Each plan is a folder: YYYY-MM-DD-plan-name/

Plan Contents

YYYY-MM-DD-plan-name/
  specs/              # Problem statements, requirements
  proposal.md         # Why: justification, impact, risks
  design.md           # How: architecture, flows, decisions
  tasks.md            # What: checkboxes, owners, phases

proposal.md

# Proposal: [Plan Name]

## Status
Draft | Submitted | Approved | Rejected

## Parent Plan
[agent]/plans/[state]/[plan-name] (if child plan)

## Problem
What problem are we solving?

## Proposed Solution
High-level approach.

## Impact
What changes? What improves?

## Cost / Effort
Time, resources, dependencies.

## Risks
What could go wrong?

## Decision
Approved by [name] on [date] | Rejected because [reason]

design.md

# Design: [Plan Name]

## Overview
What are we building/doing?

## Architecture / Approach
How does it work? Diagrams, flows, decisions.

## Dependencies
What do we need? Other plans, external services, other agents.

## Constraints
Limitations, rules, non-negotiables.

## Open Questions
Things still to be decided.

tasks.md

# Tasks: [Plan Name]

## Summary
Brief overview.

## Tasks

### Phase 1: [Name]
- [x] Task description -> Owner
  Completed YYYY-MM-DD. Notes.
- [ ] Task description -> Owner
  Details, acceptance criteria.
- [ ] Delegate to [Agent]: [what] -> [Agent]
  Child plan: [agent]/plans/[state]/[plan-name]

Lifecycle

  1. Draft - Specs written, proposal drafted
  2. Approved - Proposal approved, design and tasks written
  3. In Progress - Execution started
  4. Completed - All tasks done
  5. Archived - Kept for reference

Move the plan folder between state directories to change state.

When to Create a Plan

Create when: multi-agent coordination needed, significant effort, multiple phases, needs approval, or progress tracking desired.

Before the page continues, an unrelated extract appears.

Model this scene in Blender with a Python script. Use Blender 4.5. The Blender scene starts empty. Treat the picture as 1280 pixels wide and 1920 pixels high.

Skip for: quick tasks, simple lookups, routine operations.

Approval Authority

Define your own hierarchy. Typical pattern:

  • Owner/CEO approves strategic plans
  • Lead agent can approve plans aligned with established vision
  • Sub-agents submit proposals to their lead for approval

Document your approval chain in your workspace's plans/README.md.

Delegation

When delegating work to another agent:

  1. Parent plan's tasks.md references the child plan path
  2. Child plan's proposal.md references the parent plan path

Example in parent tasks.md:

- [ ] Delegate to [Agent]: implement feature X
  Child plan: [agent]/plans/in_progress/2026-02-20-feature-x

Example in child proposal.md:

## Parent Plan
[lead-agent]/plans/in_progress/2026-02-20-parent-plan

On Session Start

  1. Check plans/in_progress/ for active plans
  2. Check plans/draft/ for plans awaiting action
  3. Continue where you left off

Granularity Tips

  • Not everything needs a plan. Use for significant, multi-step work.
  • A single agent working on a quick fix does not need a plan.
  • Plans shine when coordination, tracking, or approval is involved.
  • Keep plan documents concise. Verbose plans get ignored.